No one could have predicted it, but Speiser’s intuition to keep the lab close to ETH Zurich was a fortuitous decision. Nobel Laureates K. Alex Müller, Georg Bednorz and Heinrich Rohrer all came from ETH. And now nearly 60 years later, the partners built a $90 million facility, which features a large clean room and in particular six Noise Free Labs unlike any in the world.

Outside of the nano world, IBM scientists are working on some of the greatest challenges of our society today.

On Earth Day 2013, scientists in Zurich announced that they will be building an affordable photovoltaic system capable of concentrating solar radiation 2,000 times and converting 80 percent of the incoming radiation into useful energy. The system can also provide desalinated water and cool air in sunny, remote locations where both are often in short supply.

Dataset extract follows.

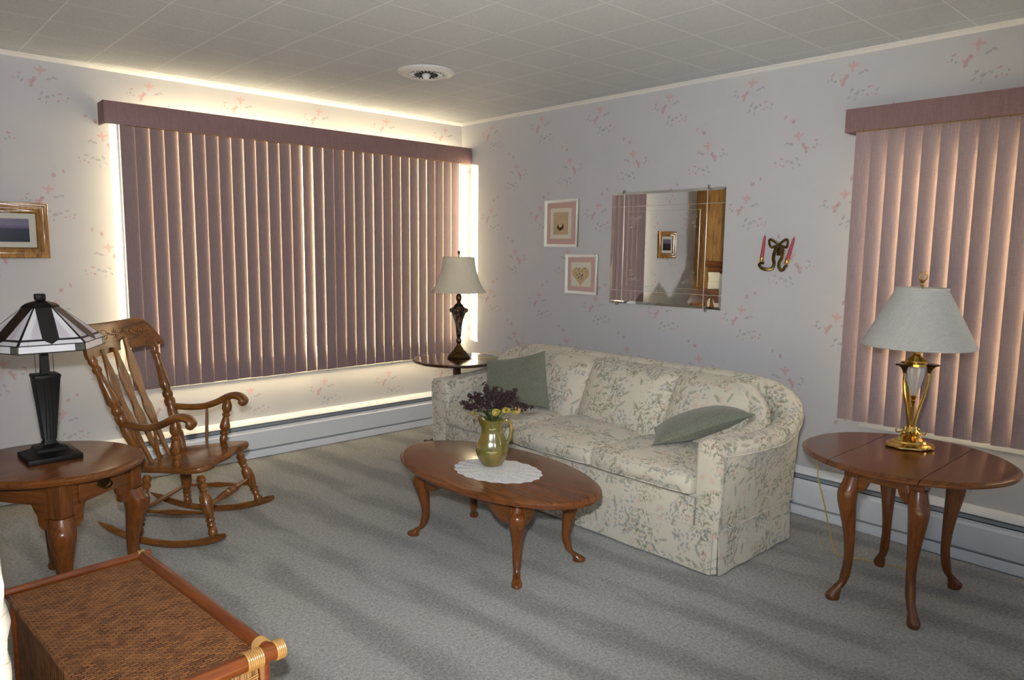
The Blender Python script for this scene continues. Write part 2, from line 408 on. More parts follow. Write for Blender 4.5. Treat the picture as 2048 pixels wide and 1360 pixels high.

Another team is collaborating with a consortium of scientists in the Netherlands and South Africa on extremely fast, but low-power exascale computer systems aimed at developing advanced technologies for handling the Big Data that will be produced by the Square Kilometer Array (SKA), the world’s largest and most sensitive radio telescope that consortium will build.

And to improve the much-strained energy grid, IBM scientists are collaborating with utility companies in Denmark, Austria and Switzerland to improve to balance between demand and the supply of renewable energy.

While much has changed at IBM Research – Zurich, the essence of collaboration and the spirit of innovation and excellence that Speiser envisioned remains true to this day.

 

[1] A. P. Speiser, IEEE Annals of the History of Computing 20(1), 15 (Jan.-March 1998).
[2] L. Gross, F. Mohn, N. Moll, P. Liljeroth, G. Meyer, Science 325, 1110 (2009).